Black epidemiologists Retta and Ebonee are called to the scene when a mysterious black substance is found to have killed a high school girl. Investigating these “blackouts” sends the women down separate paths of blame and retribution as two seemingly disparate narratives converge in a cinematic conclusion.
About the author:
Stephen Kearse is an editor at Spotlight PA, and a contributing writer at The Nation, where he covers music, movies, and books. His criticism and reporting have been published in The New York Times, The Atlantic, GQ, and Pitchfork among other outlets. His debut novel, In the Heat of the Light, was published in 2019 by Brain Mill Press. Originally from Atlanta, he now lives in metro Washington, DC with his family.
About the moderator:
Vann R. Newkirk II is a senior editor at The Atlantic, and the host and co-creator of narrative podcasts Floodlines and Holy Week.

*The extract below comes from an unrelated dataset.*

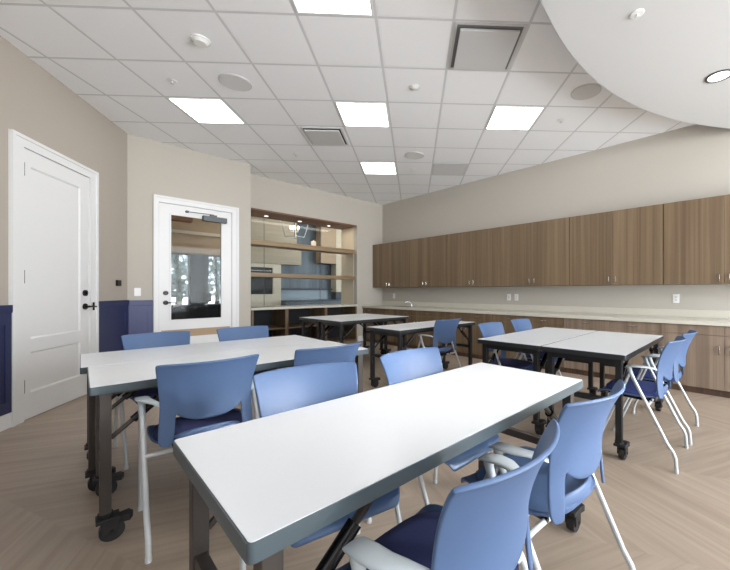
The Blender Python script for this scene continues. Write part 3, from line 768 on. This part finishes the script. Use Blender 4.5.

For years, Newkirk has covered voting rights, democracy, and environmental justice, with a focus on how race and class shape the country's and the world's fundamental structures, in print and audio. Newkirk is a 2022 Andrew Carnegie fellow, and was a 2020 James Beard Award Finalist, a 2020 11th Hour Fellow at New America, and a 2018 recipient of the American Society of Magazine Editors's ASME Next Award. In 2021, Newkirk received the Peabody Award for Floodlines.